PIS przypomina mi Franka Dolasa. Jak tu zakombinować,żeby dojść do celu. Tu mają trochę racji ale faktycznie niech przepisy te dotyczą posłów i senatorów. A tak w ogóle to rada dla Polaków.Dajcie spokój polityce, nie oglądajcie oszustów / i politycy i media/. Spacery ale jak już miną dni smogowe no i oczywiście kiedy wieje wiatr od Sanu. Zdrowia życzę.
Kadencyjność senatorów,posłów,prezydentów,burmistrzów,wójtów i...proboszczów!

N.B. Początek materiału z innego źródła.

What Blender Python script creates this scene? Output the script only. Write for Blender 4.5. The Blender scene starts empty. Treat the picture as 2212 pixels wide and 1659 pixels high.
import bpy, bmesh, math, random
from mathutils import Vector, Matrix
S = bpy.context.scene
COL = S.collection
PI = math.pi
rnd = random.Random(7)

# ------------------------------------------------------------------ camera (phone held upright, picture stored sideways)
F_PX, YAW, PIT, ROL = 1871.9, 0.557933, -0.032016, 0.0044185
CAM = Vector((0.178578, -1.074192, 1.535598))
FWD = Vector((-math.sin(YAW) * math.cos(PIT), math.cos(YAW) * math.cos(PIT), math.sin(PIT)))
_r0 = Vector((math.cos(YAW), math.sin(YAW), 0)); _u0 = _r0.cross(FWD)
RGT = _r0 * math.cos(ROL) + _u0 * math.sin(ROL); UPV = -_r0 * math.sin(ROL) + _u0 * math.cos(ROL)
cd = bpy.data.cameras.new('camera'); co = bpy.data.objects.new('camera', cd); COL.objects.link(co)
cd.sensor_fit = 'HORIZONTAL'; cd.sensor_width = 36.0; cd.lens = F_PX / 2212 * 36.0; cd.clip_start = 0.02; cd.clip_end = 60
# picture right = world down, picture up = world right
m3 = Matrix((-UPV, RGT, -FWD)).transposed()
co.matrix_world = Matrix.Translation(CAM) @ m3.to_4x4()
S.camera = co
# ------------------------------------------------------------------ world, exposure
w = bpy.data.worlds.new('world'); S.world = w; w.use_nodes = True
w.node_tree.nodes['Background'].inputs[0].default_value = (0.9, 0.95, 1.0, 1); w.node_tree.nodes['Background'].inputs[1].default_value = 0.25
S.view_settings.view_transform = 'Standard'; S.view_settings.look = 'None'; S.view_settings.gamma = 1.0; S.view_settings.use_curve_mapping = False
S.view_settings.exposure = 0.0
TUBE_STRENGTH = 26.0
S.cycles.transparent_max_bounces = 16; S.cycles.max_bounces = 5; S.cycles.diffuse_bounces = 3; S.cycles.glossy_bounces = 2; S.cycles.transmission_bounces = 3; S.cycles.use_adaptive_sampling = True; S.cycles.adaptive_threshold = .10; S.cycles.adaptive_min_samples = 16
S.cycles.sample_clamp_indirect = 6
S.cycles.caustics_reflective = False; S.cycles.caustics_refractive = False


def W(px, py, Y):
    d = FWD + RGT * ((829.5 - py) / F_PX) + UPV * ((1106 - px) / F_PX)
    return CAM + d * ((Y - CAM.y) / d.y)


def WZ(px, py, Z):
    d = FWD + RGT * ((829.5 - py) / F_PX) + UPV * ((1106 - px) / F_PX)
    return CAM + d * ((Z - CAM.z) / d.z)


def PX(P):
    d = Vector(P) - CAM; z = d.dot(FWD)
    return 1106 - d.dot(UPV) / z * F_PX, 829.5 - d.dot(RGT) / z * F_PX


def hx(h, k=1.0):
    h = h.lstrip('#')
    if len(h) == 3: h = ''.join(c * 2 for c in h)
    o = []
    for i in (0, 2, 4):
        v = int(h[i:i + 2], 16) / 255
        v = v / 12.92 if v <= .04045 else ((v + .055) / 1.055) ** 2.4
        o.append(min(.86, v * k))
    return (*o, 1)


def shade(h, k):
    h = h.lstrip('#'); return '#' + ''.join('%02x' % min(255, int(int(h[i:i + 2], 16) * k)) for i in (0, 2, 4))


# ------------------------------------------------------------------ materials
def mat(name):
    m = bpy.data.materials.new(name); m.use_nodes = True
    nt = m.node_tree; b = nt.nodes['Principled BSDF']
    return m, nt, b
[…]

Przede wszystkim zamiar o którym głośno mówił prezes Kaczyński w Radio Łódź jest NIEKONSTYTUCYJNY! Nie można wprowadzać zmian umocowanych w Konstytucji. Pan prezes zachowuje się kapryśna panna na wydaniu, taka rozkapryszona jedynaczka. Jeśli chce nam w ten sposób meblować nasz dom to suweren ma też jego i kolesi jego rządów dość. Posłowie i senatorowie też nie więcej jak dwie kadencje! Nie może być tak, że są równi i równiejsi wobec prawa - to wielokrotnie powtarzany slogan przez posłów partii rządzącej.